(begin)
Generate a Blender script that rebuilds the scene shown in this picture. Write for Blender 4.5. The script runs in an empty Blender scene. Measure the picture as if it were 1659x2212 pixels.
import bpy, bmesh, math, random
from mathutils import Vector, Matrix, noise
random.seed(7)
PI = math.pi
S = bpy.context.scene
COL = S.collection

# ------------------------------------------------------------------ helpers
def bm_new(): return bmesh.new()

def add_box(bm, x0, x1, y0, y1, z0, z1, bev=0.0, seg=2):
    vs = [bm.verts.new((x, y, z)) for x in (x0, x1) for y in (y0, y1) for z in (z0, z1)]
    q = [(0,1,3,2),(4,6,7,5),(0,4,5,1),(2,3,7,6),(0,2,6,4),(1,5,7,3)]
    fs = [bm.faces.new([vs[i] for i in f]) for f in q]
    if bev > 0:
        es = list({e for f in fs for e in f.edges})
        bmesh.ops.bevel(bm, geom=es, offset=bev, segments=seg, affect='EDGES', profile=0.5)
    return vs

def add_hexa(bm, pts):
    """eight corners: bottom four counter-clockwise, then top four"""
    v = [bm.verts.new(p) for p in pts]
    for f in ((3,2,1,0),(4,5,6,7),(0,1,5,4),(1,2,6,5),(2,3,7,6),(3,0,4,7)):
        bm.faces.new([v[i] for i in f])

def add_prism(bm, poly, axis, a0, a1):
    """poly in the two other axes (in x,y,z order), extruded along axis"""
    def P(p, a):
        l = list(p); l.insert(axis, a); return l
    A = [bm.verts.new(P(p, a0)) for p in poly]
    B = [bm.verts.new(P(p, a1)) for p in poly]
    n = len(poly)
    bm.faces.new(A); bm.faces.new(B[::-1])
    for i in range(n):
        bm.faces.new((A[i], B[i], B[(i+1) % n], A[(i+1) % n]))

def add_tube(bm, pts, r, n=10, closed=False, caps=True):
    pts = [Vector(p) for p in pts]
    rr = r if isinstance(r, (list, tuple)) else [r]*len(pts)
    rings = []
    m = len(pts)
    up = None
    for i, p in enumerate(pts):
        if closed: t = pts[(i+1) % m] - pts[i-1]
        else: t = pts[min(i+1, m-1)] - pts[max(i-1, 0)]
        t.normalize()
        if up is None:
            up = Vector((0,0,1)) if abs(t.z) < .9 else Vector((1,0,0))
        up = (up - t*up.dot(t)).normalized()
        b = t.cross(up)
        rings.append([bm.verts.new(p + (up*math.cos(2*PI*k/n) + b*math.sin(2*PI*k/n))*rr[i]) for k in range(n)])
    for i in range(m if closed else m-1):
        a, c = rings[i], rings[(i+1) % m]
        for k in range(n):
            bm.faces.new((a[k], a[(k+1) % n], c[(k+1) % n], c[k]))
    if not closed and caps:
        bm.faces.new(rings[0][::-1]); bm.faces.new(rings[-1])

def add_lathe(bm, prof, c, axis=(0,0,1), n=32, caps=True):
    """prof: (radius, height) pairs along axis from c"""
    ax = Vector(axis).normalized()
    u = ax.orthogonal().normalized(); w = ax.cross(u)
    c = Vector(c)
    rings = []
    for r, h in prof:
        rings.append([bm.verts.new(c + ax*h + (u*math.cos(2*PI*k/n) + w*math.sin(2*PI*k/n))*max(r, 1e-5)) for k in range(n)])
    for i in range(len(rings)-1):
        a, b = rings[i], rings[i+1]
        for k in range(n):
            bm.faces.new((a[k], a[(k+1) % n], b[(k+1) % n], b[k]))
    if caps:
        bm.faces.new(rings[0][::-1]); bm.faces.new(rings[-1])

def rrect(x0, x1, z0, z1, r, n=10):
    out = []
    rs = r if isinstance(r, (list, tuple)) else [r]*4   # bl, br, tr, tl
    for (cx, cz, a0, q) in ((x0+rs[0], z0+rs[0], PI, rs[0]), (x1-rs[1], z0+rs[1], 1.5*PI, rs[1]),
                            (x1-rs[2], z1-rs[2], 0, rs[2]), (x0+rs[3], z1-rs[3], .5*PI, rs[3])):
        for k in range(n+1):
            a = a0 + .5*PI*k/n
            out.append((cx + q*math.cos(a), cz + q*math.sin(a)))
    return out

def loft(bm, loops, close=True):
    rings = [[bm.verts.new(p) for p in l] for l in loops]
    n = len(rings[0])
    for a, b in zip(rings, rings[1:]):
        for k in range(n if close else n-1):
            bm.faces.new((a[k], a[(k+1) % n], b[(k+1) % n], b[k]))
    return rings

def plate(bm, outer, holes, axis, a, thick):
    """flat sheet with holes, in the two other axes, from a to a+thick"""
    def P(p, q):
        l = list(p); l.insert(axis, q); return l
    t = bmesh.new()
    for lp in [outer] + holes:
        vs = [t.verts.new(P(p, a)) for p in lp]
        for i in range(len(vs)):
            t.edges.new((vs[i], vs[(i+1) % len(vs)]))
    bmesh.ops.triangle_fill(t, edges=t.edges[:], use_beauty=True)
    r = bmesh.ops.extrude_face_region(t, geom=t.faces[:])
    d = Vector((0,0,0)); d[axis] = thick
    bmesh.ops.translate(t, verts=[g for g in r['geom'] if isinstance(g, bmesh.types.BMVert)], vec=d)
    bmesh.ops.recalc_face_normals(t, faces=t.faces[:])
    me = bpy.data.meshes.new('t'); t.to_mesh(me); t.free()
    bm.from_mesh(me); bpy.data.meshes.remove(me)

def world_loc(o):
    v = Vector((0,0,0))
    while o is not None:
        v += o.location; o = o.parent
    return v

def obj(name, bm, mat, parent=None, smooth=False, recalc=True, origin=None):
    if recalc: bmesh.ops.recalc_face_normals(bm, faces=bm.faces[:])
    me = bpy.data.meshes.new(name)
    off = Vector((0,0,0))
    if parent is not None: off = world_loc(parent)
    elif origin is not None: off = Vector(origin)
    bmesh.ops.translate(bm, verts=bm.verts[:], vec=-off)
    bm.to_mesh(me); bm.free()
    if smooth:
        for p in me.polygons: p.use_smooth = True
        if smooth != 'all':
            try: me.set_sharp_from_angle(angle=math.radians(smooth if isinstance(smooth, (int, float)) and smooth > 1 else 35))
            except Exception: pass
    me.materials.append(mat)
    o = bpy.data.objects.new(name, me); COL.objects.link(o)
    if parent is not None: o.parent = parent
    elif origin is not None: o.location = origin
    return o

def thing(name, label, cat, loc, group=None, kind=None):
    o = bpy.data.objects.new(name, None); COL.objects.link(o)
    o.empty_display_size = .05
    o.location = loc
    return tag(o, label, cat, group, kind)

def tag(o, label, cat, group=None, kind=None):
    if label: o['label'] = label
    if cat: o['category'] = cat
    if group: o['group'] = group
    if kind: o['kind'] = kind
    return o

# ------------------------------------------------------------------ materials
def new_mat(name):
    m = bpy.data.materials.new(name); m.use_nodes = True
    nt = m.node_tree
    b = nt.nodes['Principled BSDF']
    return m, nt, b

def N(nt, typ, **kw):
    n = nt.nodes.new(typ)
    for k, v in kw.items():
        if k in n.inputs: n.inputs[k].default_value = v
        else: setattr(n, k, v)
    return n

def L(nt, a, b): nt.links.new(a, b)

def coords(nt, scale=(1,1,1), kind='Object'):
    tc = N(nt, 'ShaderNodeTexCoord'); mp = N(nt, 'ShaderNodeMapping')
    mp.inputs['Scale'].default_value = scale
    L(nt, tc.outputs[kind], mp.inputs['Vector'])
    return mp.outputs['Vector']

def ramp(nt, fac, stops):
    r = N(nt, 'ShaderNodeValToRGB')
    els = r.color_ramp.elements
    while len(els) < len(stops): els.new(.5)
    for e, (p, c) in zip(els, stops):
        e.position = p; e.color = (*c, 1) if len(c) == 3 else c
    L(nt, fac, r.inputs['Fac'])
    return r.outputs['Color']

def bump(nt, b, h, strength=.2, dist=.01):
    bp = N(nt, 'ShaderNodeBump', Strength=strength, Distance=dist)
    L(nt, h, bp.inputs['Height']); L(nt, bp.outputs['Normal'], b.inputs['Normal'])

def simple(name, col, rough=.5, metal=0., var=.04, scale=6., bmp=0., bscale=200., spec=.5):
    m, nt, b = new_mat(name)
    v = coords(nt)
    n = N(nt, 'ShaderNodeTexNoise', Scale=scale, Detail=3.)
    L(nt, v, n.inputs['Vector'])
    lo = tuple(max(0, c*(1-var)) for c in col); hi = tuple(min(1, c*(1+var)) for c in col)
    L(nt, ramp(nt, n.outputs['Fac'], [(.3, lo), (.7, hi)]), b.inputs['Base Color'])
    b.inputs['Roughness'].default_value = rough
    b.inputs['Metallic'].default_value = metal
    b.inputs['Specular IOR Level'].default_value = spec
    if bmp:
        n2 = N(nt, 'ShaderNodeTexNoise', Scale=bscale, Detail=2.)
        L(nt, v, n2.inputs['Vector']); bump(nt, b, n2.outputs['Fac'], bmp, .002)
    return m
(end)
- DIRECTION
Set down, exactly as written, each line of the data from its opening line through the one containing "bm.faces.new([v[i] for i in f])". Output nothing more.

- SOLUTION TO THE EXERCISE
Generate a Blender script that rebuilds the scene shown in this picture. Write for Blender 4.5. The script runs in an empty Blender scene. Measure the picture as if it were 1659x2212 pixels.
import bpy, bmesh, math, random
from mathutils import Vector, Matrix, noise
random.seed(7)
PI = math.pi
S = bpy.context.scene
COL = S.collection

# ------------------------------------------------------------------ helpers
def bm_new(): return bmesh.new()

def add_box(bm, x0, x1, y0, y1, z0, z1, bev=0.0, seg=2):
    vs = [bm.verts.new((x, y, z)) for x in (x0, x1) for y in (y0, y1) for z in (z0, z1)]
    q = [(0,1,3,2),(4,6,7,5),(0,4,5,1),(2,3,7,6),(0,2,6,4),(1,5,7,3)]
    fs = [bm.faces.new([vs[i] for i in f]) for f in q]
    if bev > 0:
        es = list({e for f in fs for e in f.edges})
        bmesh.ops.bevel(bm, geom=es, offset=bev, segments=seg, affect='EDGES', profile=0.5)
    return vs

def add_hexa(bm, pts):
    """eight corners: bottom four counter-clockwise, then top four"""
    v = [bm.verts.new(p) for p in pts]
    for f in ((3,2,1,0),(4,5,6,7),(0,1,5,4),(1,2,6,5),(2,3,7,6),(3,0,4,7)):
        bm.faces.new([v[i] for i in f])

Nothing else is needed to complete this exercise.